Steve and I recently spoke at a conference that included some of the world’s top investors. Many, if not all, were type-A pushers—smart, driven, ambitious, and wanting to be the best at what they do. As the conference went on, we received a few questions regarding overload:
How do you know when you have too much going on?
The two clearest indicators: either a decline in objective performance or subjective experience. The numbers go down, the stress increases, or some combination of both. But these are end games you want to avoid. Ideally, you spot the issue in advance. It is easier to prevent overload than to escape or reverse it.
A useful analogy is pots on a stovetop:
If you are an accomplished chef without other distractions, perhaps you can manage a stovetop with eight burners. But if you try to bring each to a boil at the same time, water will spill over, food will overcook, and you may even burn yourself or set off the smoke alarm. It's unsustainable and it will make you crazy.
However, if you keep some burners on a simmer while bringing others to a boil, if you set some burners between two and five and others between seven and nine, if you time your dishes, you can manage the entire stovetop, perhaps even entering the zone while doing so. Alternatively, you could keep all the burners between four and six, but odds are, some of what you are trying to cook demands more heat.
Managing multiple projects or priorities at work is like managing a stovetop. Most experienced people can navigate anywhere between two and six burners, depending on the craziness in the rest of your life. A less experienced chef, or someone cooking with kids and animals running around the kitchen, may be able to manage three or four active burners, of which only one or two can be boiling at any given time.
Cooking well—literally or metaphorically—means deciding how many burners you can have going, what should be boiling, and when it does so.
There will be seasons of work when what you are cooking in a particular pot is, by far, the most important thing: drafting your book, completing the model for a billion dollar deal, preparing for an organ transplant, presenting a case before the supreme court, showing at your first exhibition, or going on tour. During these periods, it is imperative to bring everything else to a simmer; a simple reality of life is that it's nearly impossible to keep more than one burner on its max setting.

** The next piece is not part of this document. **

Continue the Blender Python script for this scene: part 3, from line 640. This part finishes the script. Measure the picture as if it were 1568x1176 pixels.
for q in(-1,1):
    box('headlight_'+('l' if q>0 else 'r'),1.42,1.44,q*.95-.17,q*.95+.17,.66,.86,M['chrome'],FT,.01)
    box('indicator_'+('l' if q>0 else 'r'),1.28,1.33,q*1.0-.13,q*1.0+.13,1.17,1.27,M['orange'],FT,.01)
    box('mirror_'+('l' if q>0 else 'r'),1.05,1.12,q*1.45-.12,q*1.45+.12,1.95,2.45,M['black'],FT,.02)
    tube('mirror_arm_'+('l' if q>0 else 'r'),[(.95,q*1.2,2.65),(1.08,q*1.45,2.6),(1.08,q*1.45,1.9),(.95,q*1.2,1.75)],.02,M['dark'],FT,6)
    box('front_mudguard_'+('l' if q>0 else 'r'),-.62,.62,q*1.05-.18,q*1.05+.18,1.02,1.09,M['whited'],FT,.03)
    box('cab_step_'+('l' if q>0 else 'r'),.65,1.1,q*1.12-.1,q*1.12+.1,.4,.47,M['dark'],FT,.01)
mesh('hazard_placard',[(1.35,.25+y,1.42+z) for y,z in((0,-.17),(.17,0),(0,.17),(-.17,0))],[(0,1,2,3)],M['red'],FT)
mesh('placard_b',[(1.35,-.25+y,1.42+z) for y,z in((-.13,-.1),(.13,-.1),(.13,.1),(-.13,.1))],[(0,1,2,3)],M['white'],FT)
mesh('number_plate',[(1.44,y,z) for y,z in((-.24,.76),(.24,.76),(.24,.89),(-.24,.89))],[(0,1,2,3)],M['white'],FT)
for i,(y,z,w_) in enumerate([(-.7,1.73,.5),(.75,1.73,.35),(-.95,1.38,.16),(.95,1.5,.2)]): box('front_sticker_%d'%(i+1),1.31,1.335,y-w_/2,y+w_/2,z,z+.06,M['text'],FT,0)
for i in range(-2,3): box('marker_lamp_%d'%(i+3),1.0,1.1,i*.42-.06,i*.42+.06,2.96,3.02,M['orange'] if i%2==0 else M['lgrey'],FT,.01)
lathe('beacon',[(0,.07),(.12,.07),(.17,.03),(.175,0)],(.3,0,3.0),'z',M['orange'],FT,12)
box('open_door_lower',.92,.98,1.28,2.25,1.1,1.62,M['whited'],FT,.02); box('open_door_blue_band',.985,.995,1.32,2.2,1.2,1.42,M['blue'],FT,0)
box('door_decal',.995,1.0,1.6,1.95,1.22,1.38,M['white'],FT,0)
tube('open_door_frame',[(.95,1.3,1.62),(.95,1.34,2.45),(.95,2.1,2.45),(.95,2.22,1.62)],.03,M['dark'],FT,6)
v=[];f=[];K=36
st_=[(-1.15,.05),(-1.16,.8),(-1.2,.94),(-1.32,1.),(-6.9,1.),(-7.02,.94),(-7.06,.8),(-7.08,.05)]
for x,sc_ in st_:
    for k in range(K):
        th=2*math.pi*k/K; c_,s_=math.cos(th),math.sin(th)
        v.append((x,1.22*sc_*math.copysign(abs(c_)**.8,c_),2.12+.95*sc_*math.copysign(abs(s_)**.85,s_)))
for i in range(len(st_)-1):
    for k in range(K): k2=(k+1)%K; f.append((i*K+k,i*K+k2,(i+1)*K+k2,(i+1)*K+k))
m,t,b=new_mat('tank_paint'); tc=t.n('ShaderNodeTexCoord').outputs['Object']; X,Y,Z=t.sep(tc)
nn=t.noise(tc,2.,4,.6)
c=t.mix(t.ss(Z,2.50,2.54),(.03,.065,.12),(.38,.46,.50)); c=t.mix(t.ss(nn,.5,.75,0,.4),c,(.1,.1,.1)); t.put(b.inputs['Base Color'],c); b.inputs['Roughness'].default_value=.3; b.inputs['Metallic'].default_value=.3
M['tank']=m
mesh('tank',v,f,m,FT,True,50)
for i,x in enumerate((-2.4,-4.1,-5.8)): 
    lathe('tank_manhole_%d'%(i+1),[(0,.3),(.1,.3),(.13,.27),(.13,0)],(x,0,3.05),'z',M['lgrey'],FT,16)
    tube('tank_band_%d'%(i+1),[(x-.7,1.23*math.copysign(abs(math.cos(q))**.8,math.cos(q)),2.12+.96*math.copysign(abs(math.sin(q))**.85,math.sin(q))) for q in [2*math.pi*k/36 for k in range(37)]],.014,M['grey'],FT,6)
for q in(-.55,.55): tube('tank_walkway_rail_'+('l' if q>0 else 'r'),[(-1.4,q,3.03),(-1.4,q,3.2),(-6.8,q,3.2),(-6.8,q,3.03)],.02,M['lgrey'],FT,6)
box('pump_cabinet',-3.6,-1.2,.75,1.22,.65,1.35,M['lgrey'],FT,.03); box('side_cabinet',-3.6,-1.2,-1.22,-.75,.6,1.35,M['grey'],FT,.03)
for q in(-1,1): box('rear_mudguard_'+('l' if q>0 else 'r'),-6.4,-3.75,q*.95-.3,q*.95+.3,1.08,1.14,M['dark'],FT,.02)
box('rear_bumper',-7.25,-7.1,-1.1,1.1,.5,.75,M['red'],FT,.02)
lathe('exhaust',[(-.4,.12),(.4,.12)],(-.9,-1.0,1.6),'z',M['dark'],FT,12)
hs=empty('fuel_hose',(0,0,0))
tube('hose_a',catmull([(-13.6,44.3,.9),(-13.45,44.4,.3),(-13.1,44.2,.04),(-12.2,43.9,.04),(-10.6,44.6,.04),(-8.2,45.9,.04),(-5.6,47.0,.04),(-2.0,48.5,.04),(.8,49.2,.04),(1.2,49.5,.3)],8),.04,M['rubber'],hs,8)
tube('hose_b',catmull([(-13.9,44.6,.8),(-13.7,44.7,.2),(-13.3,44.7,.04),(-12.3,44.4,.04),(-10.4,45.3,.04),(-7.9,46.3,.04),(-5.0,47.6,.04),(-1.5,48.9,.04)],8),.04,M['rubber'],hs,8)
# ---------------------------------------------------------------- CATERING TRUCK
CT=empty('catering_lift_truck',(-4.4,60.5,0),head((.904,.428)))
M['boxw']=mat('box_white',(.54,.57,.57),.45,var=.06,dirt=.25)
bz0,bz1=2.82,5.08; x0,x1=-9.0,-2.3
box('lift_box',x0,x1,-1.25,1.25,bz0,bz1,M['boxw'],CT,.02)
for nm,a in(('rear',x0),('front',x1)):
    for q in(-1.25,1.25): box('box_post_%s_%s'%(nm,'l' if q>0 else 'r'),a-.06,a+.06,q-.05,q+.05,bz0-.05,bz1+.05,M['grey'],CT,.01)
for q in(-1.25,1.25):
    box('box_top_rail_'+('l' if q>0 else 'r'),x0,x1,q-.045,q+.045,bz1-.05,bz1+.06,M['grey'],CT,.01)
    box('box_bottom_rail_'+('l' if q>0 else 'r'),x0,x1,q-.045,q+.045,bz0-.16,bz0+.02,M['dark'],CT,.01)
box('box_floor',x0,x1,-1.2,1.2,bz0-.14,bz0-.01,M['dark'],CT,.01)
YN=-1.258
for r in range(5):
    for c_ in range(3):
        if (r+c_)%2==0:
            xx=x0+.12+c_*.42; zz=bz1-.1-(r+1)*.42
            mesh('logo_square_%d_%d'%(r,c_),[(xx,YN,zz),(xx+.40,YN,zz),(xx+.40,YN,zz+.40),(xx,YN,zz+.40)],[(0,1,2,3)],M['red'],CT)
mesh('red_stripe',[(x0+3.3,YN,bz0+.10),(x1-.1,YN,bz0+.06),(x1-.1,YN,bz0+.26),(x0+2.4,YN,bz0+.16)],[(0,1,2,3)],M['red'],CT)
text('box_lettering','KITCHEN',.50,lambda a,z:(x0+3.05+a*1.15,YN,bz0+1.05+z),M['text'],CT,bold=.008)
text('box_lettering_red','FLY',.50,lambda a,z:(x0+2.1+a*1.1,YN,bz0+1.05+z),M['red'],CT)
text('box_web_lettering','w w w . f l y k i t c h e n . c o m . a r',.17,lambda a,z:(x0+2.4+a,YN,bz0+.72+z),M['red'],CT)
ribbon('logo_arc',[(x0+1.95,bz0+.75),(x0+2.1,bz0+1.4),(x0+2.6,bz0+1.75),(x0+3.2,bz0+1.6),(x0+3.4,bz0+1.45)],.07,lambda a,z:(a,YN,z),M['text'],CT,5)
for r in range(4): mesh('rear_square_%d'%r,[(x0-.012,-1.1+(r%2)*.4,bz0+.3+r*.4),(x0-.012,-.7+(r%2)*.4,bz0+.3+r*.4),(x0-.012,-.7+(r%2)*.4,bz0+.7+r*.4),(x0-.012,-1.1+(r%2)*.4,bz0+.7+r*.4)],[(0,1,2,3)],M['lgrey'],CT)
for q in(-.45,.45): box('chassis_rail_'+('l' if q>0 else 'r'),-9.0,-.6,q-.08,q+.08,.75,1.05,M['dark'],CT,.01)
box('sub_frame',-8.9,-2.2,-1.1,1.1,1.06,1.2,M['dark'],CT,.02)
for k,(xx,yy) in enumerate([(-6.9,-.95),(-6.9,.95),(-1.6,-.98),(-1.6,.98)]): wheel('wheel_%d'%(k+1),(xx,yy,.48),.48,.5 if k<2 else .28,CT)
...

There may be other seasons of work during which each burner is between five and eight. In this circumstance, cooking well demands agility and paying close attention; even though no burner is on high, the rush of cooking across all of them is still engaging, perhaps even thrilling. But like all things, we need variability, we need seasons of being on high followed by some low simmers, and even periods with the oven shut off.
Make this metaphor work for you by reflecting on how many burners you’ve got going and the heat of each. You can check in at the beginning of every week to prioritize which burners need to be actively boiling versus which you can keep on a simmer. You could even put this visualization on a whiteboard in your office. If you start to feel like the entire kitchen is getting out of control, that’s a sign to turn down a burner or two, or perhaps, even eliminate some altogether.
We all want to cook, but none of us want to burn down the kitchen. Hopefully, this helps.